BEGIN Given data
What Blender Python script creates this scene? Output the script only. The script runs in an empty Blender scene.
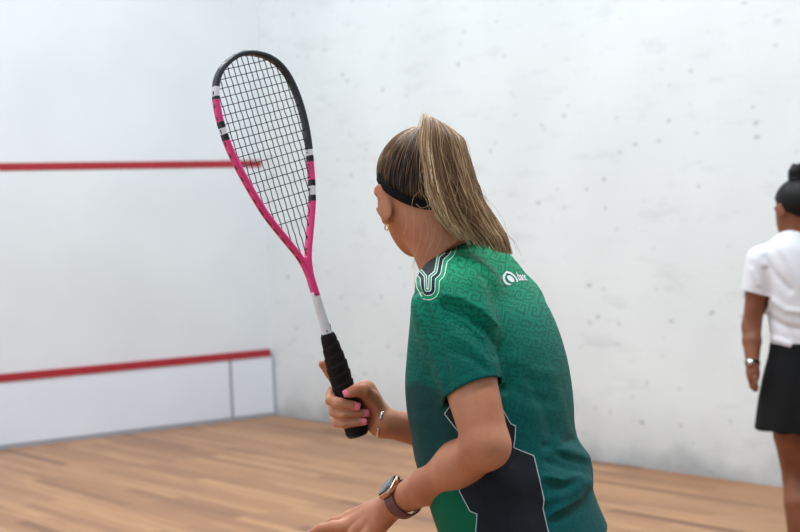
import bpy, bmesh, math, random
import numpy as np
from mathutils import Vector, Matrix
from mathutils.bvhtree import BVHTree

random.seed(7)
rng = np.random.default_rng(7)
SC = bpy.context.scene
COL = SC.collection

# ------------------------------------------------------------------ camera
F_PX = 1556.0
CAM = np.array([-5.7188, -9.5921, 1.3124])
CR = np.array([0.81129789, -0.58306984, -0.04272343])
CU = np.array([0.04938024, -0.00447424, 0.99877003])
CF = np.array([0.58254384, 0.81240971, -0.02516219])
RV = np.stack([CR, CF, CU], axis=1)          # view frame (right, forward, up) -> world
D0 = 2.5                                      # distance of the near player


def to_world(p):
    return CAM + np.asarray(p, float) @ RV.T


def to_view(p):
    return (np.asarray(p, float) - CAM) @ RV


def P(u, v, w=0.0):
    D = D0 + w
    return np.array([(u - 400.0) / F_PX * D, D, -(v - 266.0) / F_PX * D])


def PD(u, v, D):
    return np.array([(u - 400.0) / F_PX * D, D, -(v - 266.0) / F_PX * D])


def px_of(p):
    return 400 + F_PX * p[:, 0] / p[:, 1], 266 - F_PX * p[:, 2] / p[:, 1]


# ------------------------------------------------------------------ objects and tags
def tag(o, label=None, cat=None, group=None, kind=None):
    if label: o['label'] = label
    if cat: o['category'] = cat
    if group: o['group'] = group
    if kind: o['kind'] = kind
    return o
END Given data
- _Instructions for the task_
Write out exactly the lines between the start of the data and the line with "from mathutils.bvhtree import BVHTree", including both, but none of the pictures.

- _Task result_
What Blender Python script creates this scene? Output the script only. The script runs in an empty Blender scene.
import bpy, bmesh, math, random
import numpy as np
from mathutils import Vector, Matrix
from mathutils.bvhtree import BVHTree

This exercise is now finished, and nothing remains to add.